Sebanyak tujuh belas penyair dari Aceh dan berbagai daerah di Indonesia tampil membacakan karya mereka dalam pagelaran seni budaya Sound of Nanggroe Vol. 9 yang mengusung tema “17 Puisi Merdeka”. Acara ini diselenggarakan pada Minggu, 17 Agustus 2025, di Taman Seni dan Budaya Aceh, Seutui, Banda Aceh, sebagai bentuk perayaan dua dekade perdamaian Aceh.

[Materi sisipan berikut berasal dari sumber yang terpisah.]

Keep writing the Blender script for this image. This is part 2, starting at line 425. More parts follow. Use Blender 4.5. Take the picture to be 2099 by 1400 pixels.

Salah satu momen menarik dalam acara tersebut adalah keikutsertaan tiga pelajar SMA Methodist: Nikita Maria, Starren Wunardi, dan Jessen Wiratan, yang tampil membacakan puisi bersama sejumlah seniman muda lainnya seperti Asyifa Sahara (Universitas Bina Bangsa Getsempena) dan Salsabila (Sekolah Menulis Hamzah Fansuri). Para siswa SMA Methodist ini mengungkapkan rasa bangga bisa terlibat dalam ajang seni berskala nasional tersebut. Mereka mengaku merasa diterima sepenuhnya di tengah keberagaman etnis dan agama yang ada di Aceh.
Ramadhan Moeslem Arrasuly alias Made, inisiator acara, menegaskan bahwa perbedaan identitas bukanlah penghalang untuk bersatu. “Kami sebagai umat Islam diajarkan untuk menghormati semua manusia, lintas suku, bangsa, dan agama. Keyakinan adalah urusan pribadi,” ujarnya. Made juga menekankan bahwa kegiatan ini menjadi pesan kepada dunia bahwa masyarakat Aceh tidak rasis, dan kemerdekaan sejati mencakup hak hidup aman, bermartabat, dan adil.
Guru SMA Methodist, Reza, berharap acara seperti ini lebih sering diadakan, bahkan melibatkan sekolah-sekolah di seluruh Aceh. Ia juga mengusulkan adanya dukungan dari berbagai pihak, seperti pembuatan antologi puisi karya siswa, untuk memajukan bakat sastra generasi muda Aceh.
Pagelaran ini turut menampilkan berbagai penyair nasional, seperti Nelson Sani (Papua), anggota Teater HOME, Teater Reje Linge, dan Teater Nol, serta penyair ternama Aceh, Zalsufran, yang kini menjabat Kepala Dinas Peternakan Aceh. Meski tanpa dukungan besar dari pemerintah, Made memastikan Sound of Nanggroe tetap berjalan secara konsisten sebagai ruang kreatif dan refleksi sosial.
Acara ini juga menjadi medium kritik sosial yang mencerminkan perjalanan Aceh dan Indonesia setelah 20 tahun perdamaian. Seniman seperti Wina SW1 dan Mahdalena menegaskan perlunya keterlibatan generasi muda dalam gerakan kebudayaan ini agar literasi dan sastra dapat berkembang menjadi aksi nyata di tengah masyarakat.